- [RAW DATA]:

— START —

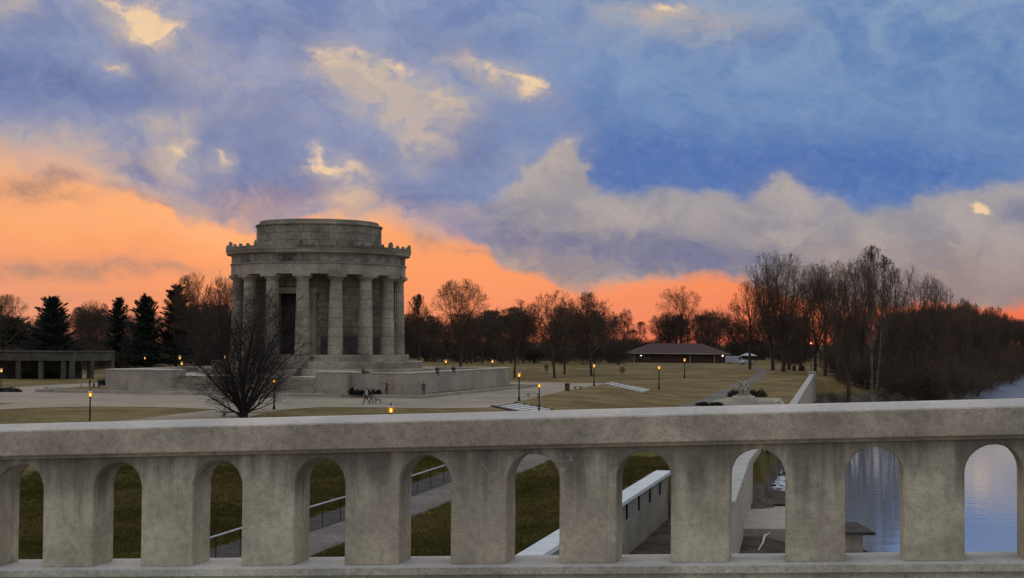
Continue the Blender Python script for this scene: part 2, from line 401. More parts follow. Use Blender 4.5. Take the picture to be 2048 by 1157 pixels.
M['white'] = mat('white_paint', (0.30, 0.30, 0.30), 0.5, 0.08, 1.0)
M['glass'] = mat('dark_glass', (0.012, 0.014, 0.018), 0.15, 0.2, 1.0, spec=0.6)
M['pave'] = mat('plaza_paving', (0.275, 0.22, 0.142), 0.9, 0.16, 0.18, tint=(0.20, 0.165, 0.112), fine=0.22, fscale=1.6)
M['gravel'] = mat('gravel_path', (0.145, 0.118, 0.09), 0.95, 0.2, 0.3, tint=(0.11, 0.088, 0.07), fine=0.45, fscale=4)
M['soil'] = mat('dark_soil', (0.05, 0.038, 0.028), 0.95, 0.4, 1.2, fine=0.4, fscale=8, bump=0.05)
M['fence'] = mat('galvanised_pipe', (0.42, 0.42, 0.42), 0.55, 0.1, 3.0, metal=0.4)
M['asphalt'] = mat('asphalt', (0.055, 0.054, 0.052), 0.9, 0.2, 1.0, fine=0.3, fscale=30)
M['barrel'] = mat('dark_red_steel', (0.09, 0.02, 0.016), 0.6, 0.2, 2.0)
M['rusty'] = mat('brown_wood_slats', (0.10, 0.055, 0.04), 0.8, 0.25, 3.0)
M['ice'] = mat('dirty_ice', (0.62, 0.62, 0.64), 0.5, 0.25, 1.5, tint=(0.2, 0.17, 0.15))
M['driftwood'] = mat('bleached_driftwood', (0.42, 0.40, 0.37), 0.9, 0.25, 3.0)
M['tan'] = mat('tan_concrete', (0.36, 0.30, 0.225), 0.9, 0.15, 0.6, stretch=(1, 4, 1), fine=0.25, fscale=3)
M['far_roof'] = mat('far_grey_roof', (0.16, 0.16, 0.17), 0.8, 0.2, 0.5)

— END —

- [WHAT TO DO]: Would you return the data exactly as written, without the pictures?

- [EXERCISE SOLUTION]:
Continue the Blender Python script for this scene: part 2, from line 401. More parts follow. Use Blender 4.5. Take the picture to be 2048 by 1157 pixels.
M['white'] = mat('white_paint', (0.30, 0.30, 0.30), 0.5, 0.08, 1.0)
M['glass'] = mat('dark_glass', (0.012, 0.014, 0.018), 0.15, 0.2, 1.0, spec=0.6)
M['pave'] = mat('plaza_paving', (0.275, 0.22, 0.142), 0.9, 0.16, 0.18, tint=(0.20, 0.165, 0.112), fine=0.22, fscale=1.6)
M['gravel'] = mat('gravel_path', (0.145, 0.118, 0.09), 0.95, 0.2, 0.3, tint=(0.11, 0.088, 0.07), fine=0.45, fscale=4)
M['soil'] = mat('dark_soil', (0.05, 0.038, 0.028), 0.95, 0.4, 1.2, fine=0.4, fscale=8, bump=0.05)
M['fence'] = mat('galvanised_pipe', (0.42, 0.42, 0.42), 0.55, 0.1, 3.0, metal=0.4)
M['asphalt'] = mat('asphalt', (0.055, 0.054, 0.052), 0.9, 0.2, 1.0, fine=0.3, fscale=30)
M['barrel'] = mat('dark_red_steel', (0.09, 0.02, 0.016), 0.6, 0.2, 2.0)
M['rusty'] = mat('brown_wood_slats', (0.10, 0.055, 0.04), 0.8, 0.25, 3.0)
M['ice'] = mat('dirty_ice', (0.62, 0.62, 0.64), 0.5, 0.25, 1.5, tint=(0.2, 0.17, 0.15))
M['driftwood'] = mat('bleached_driftwood', (0.42, 0.40, 0.37), 0.9, 0.25, 3.0)
M['tan'] = mat('tan_concrete', (0.36, 0.30, 0.225), 0.9, 0.15, 0.6, stretch=(1, 4, 1), fine=0.25, fscale=3)
M['far_roof'] = mat('far_grey_roof', (0.16, 0.16, 0.17), 0.8, 0.2, 0.5)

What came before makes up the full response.